_Exercise directions_
Repeat, word for word, every line from the line holding "(.5,.6), .03, .3, .7, .3)" through the final line of the entries below. Skip all pictures.

_Exercise materials_
· · ·

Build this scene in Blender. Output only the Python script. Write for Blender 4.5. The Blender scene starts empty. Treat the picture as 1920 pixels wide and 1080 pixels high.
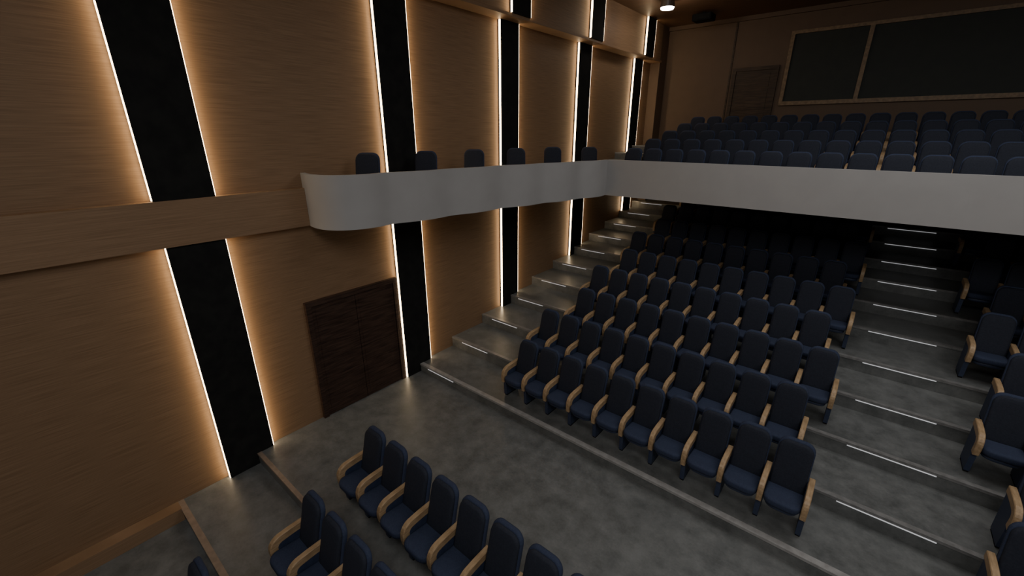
import bpy, bmesh, math, random
from mathutils import Vector, Matrix
random.seed(3)
C = bpy.context.scene.collection
R = math.radians

# ---------------------------------------------------------------- materials
def newmat(name):
    m = bpy.data.materials.new(name); m.use_nodes = True
    nt = m.node_tree; b = nt.nodes['Principled BSDF']
    return m, nt, b
def link(nt, a, b): nt.links.new(a, b)
def noise_mat(name, c1, c2, scale=(1,1,1), nscale=5, detail=6, rough=(.5,.6), bump=0.0, lo=.35, hi=.65, spec=.5, metal=0, dist=0):
    m, nt, b = newmat(name)
    tc = nt.nodes.new('ShaderNodeTexCoord'); mp = nt.nodes.new('ShaderNodeMapping')
    mp.inputs['Scale'].default_value = scale
    n = nt.nodes.new('ShaderNodeTexNoise'); n.inputs['Scale'].default_value = nscale; n.inputs['Detail'].default_value = detail
    n.inputs['Distortion'].default_value = dist
    cr = nt.nodes.new('ShaderNodeValToRGB')
    cr.color_ramp.elements[0].position = lo; cr.color_ramp.elements[1].position = hi
    cr.color_ramp.elements[0].color = (*c1, 1); cr.color_ramp.elements[1].color = (*c2, 1)
    link(nt, tc.outputs['Object'], mp.inputs['Vector']); link(nt, mp.outputs[0], n.inputs['Vector'])
    link(nt, n.outputs['Fac'], cr.inputs[0]); link(nt, cr.outputs[0], b.inputs['Base Color'])
    mr = nt.nodes.new('ShaderNodeMapRange'); mr.inputs['To Min'].default_value = rough[0]; mr.inputs['To Max'].default_value = rough[1]
    link(nt, n.outputs['Fac'], mr.inputs['Value']); link(nt, mr.outputs[0], b.inputs['Roughness'])
    b.inputs['Specular IOR Level'].default_value = spec; b.inputs['Metallic'].default_value = metal
    if bump:
        bp = nt.nodes.new('ShaderNodeBump'); bp.inputs['Strength'].default_value = bump; bp.inputs['Distance'].default_value = .01
        link(nt, n.outputs['Fac'], bp.inputs['Height']); link(nt, bp.outputs[0], b.inputs['Normal'])
    return m
def emit(name, col, s):
    m, nt, b = newmat(name)
    b.inputs['Base Color'].default_value = (*col, 1)
    b.inputs['Emission Color'].default_value = (*col, 1); b.inputs['Emission Strength'].default_value = s
    return m
M = {}
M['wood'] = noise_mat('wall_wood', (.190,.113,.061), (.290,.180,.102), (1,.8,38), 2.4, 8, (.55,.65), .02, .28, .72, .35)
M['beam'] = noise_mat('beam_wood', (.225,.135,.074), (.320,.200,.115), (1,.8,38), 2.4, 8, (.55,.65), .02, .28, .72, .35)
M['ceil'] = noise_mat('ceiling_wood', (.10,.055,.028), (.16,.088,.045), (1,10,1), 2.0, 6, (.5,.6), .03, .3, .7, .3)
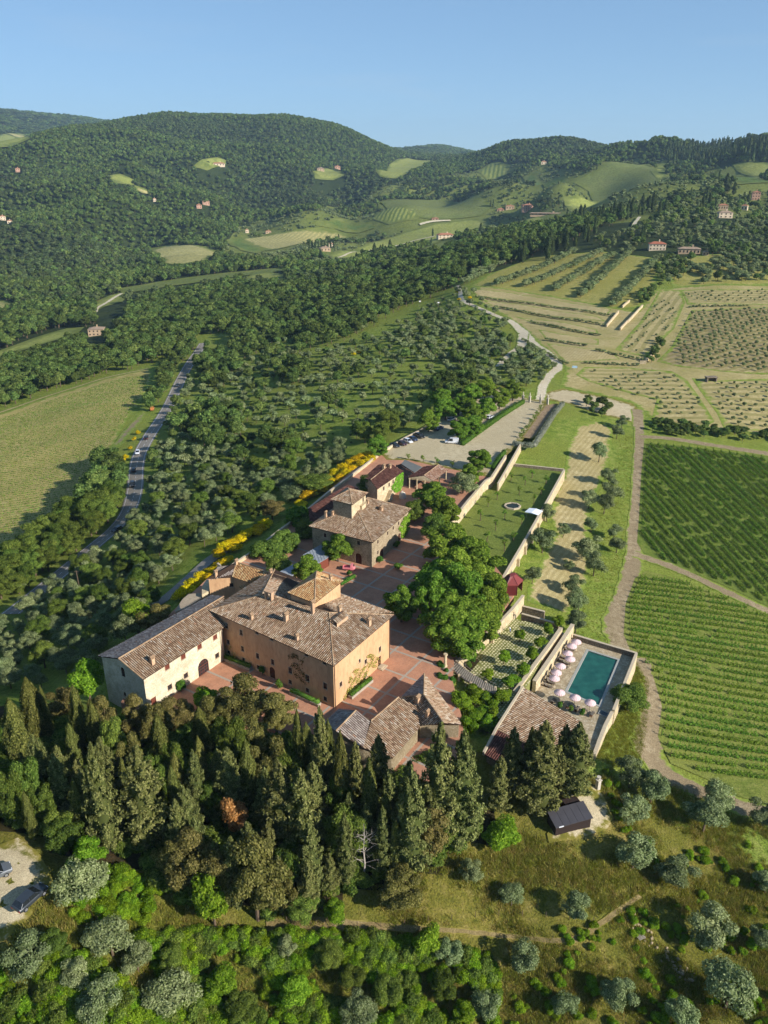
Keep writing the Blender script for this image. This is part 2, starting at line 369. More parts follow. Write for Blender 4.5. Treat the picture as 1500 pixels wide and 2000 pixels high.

· · ·

_Written response_
M['ceil'] = noise_mat('ceiling_wood', (.10,.055,.028), (.16,.088,.045), (1,10,1), 2.0, 6, (.5,.6), .03, .3, .7, .3)
Keep writing the Blender script for this image. This is part 2, starting at line 369. More parts follow. Write for Blender 4.5. Treat the picture as 1500 pixels wide and 2000 pixels high.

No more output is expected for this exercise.